■ **TASK DESCRIPTION**
Output, word for word, every line from the start of the listing down to and including the line that contains "scene.cycles.max_bounces = 8"; include nothing else.

■ **PROVIDED DATA**
•••••

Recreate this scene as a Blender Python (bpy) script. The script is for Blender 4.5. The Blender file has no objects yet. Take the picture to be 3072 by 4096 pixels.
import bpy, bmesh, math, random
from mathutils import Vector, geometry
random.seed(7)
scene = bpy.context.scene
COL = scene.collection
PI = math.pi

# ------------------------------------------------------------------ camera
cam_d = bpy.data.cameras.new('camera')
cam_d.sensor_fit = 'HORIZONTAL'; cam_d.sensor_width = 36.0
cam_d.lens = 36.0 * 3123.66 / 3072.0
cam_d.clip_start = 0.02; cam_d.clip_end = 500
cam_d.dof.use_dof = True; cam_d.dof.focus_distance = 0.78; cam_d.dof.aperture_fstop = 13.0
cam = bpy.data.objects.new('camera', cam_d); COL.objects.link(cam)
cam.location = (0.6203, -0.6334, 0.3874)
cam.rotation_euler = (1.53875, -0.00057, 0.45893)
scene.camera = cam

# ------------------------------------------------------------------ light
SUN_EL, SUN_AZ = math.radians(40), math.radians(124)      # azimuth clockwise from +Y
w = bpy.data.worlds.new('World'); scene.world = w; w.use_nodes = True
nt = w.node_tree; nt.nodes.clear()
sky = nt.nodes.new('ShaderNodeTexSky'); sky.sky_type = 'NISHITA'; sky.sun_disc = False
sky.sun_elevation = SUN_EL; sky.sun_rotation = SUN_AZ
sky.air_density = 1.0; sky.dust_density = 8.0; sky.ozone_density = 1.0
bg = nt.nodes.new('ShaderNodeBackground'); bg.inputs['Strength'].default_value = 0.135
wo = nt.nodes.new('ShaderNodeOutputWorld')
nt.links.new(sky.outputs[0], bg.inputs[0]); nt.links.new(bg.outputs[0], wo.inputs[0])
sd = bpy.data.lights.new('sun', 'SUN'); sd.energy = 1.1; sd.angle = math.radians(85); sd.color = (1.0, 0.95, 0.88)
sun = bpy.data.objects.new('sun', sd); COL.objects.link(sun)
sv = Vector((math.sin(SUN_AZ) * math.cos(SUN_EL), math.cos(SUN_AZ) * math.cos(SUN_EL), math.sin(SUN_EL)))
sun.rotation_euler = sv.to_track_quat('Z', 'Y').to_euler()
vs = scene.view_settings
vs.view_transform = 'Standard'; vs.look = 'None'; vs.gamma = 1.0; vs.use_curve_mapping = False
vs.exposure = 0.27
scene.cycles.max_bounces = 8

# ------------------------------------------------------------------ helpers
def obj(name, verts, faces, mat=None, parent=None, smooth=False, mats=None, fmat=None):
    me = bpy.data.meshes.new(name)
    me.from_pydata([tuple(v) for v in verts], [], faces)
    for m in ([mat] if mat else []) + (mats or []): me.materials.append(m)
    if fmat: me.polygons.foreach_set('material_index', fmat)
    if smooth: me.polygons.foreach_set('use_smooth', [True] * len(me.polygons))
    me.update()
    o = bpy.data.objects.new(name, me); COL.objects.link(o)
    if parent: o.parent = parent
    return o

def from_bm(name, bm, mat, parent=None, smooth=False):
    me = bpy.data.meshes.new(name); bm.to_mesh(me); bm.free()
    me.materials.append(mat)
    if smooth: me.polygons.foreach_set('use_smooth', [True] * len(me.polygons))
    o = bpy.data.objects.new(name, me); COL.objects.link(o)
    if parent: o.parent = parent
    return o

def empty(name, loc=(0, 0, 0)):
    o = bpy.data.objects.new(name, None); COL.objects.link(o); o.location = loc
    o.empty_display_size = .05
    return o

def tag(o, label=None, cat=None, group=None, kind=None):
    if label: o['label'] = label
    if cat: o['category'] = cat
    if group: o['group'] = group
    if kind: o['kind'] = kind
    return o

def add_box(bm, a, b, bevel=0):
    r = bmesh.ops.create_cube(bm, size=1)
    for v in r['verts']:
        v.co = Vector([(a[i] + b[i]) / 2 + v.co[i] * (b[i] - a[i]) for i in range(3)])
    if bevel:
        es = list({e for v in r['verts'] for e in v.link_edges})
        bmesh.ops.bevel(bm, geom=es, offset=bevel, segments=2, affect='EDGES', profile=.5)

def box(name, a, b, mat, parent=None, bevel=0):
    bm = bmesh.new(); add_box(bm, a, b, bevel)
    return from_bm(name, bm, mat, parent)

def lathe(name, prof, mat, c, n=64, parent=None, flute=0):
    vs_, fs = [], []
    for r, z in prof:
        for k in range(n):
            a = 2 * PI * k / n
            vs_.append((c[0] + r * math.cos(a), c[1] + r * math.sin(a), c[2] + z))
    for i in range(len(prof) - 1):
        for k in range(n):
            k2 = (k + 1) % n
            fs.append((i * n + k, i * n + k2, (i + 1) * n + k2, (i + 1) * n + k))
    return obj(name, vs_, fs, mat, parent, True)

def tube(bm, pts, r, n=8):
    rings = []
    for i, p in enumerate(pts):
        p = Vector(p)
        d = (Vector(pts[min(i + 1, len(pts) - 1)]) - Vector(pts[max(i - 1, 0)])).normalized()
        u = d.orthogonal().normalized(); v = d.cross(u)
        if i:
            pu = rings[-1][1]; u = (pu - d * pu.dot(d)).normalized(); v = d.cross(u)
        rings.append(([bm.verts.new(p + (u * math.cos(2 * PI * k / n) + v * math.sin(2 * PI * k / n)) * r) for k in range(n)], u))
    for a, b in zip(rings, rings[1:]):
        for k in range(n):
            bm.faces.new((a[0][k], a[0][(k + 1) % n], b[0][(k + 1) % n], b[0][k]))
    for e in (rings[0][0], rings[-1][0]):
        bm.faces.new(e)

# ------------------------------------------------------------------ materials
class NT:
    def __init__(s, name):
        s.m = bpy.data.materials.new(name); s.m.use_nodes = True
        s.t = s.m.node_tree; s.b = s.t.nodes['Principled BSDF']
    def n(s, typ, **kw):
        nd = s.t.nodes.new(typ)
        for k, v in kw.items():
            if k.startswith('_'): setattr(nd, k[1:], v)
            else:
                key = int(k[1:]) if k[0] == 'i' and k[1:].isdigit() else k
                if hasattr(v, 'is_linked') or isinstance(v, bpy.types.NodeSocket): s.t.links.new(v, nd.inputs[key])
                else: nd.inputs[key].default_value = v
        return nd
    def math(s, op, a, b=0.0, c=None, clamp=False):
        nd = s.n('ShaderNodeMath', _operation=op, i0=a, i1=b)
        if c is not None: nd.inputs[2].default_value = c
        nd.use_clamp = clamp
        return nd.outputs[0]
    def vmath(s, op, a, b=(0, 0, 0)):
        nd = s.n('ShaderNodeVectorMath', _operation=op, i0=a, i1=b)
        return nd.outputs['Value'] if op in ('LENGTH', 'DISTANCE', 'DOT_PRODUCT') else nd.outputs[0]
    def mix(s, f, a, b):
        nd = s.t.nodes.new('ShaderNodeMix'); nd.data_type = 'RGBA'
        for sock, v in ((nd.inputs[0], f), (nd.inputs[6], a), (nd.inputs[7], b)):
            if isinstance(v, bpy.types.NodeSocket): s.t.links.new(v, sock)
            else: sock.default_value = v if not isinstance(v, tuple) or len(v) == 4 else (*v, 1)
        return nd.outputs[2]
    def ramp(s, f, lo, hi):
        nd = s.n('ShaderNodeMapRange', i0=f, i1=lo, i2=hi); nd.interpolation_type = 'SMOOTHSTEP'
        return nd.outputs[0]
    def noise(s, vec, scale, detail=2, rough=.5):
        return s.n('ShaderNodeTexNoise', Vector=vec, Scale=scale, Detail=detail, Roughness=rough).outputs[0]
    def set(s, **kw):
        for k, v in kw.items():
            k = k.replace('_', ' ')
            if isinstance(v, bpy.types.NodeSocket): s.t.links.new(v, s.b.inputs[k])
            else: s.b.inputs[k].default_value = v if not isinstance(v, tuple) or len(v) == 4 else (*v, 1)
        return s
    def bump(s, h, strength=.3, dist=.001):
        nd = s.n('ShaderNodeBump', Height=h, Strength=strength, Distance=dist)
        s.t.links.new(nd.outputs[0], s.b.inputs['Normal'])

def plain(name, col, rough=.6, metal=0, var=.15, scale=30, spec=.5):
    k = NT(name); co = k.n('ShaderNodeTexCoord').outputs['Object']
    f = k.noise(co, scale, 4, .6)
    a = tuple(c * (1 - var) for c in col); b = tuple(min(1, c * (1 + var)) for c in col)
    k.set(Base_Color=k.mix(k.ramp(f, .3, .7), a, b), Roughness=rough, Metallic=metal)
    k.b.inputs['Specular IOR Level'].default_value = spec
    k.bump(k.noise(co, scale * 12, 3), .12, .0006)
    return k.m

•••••

■ **RESULT OF THE TASK**
Recreate this scene as a Blender Python (bpy) script. The script is for Blender 4.5. The Blender file has no objects yet. Take the picture to be 3072 by 4096 pixels.
import bpy, bmesh, math, random
from mathutils import Vector, geometry
random.seed(7)
scene = bpy.context.scene
COL = scene.collection
PI = math.pi

# ------------------------------------------------------------------ camera
cam_d = bpy.data.cameras.new('camera')
cam_d.sensor_fit = 'HORIZONTAL'; cam_d.sensor_width = 36.0
cam_d.lens = 36.0 * 3123.66 / 3072.0
cam_d.clip_start = 0.02; cam_d.clip_end = 500
cam_d.dof.use_dof = True; cam_d.dof.focus_distance = 0.78; cam_d.dof.aperture_fstop = 13.0
cam = bpy.data.objects.new('camera', cam_d); COL.objects.link(cam)
cam.location = (0.6203, -0.6334, 0.3874)
cam.rotation_euler = (1.53875, -0.00057, 0.45893)
scene.camera = cam

# ------------------------------------------------------------------ light
SUN_EL, SUN_AZ = math.radians(40), math.radians(124)      # azimuth clockwise from +Y
w = bpy.data.worlds.new('World'); scene.world = w; w.use_nodes = True
nt = w.node_tree; nt.nodes.clear()
sky = nt.nodes.new('ShaderNodeTexSky'); sky.sky_type = 'NISHITA'; sky.sun_disc = False
sky.sun_elevation = SUN_EL; sky.sun_rotation = SUN_AZ
sky.air_density = 1.0; sky.dust_density = 8.0; sky.ozone_density = 1.0
bg = nt.nodes.new('ShaderNodeBackground'); bg.inputs['Strength'].default_value = 0.135
wo = nt.nodes.new('ShaderNodeOutputWorld')
nt.links.new(sky.outputs[0], bg.inputs[0]); nt.links.new(bg.outputs[0], wo.inputs[0])
sd = bpy.data.lights.new('sun', 'SUN'); sd.energy = 1.1; sd.angle = math.radians(85); sd.color = (1.0, 0.95, 0.88)
sun = bpy.data.objects.new('sun', sd); COL.objects.link(sun)
sv = Vector((math.sin(SUN_AZ) * math.cos(SUN_EL), math.cos(SUN_AZ) * math.cos(SUN_EL), math.sin(SUN_EL)))
sun.rotation_euler = sv.to_track_quat('Z', 'Y').to_euler()
vs = scene.view_settings
vs.view_transform = 'Standard'; vs.look = 'None'; vs.gamma = 1.0; vs.use_curve_mapping = False
vs.exposure = 0.27
scene.cycles.max_bounces = 8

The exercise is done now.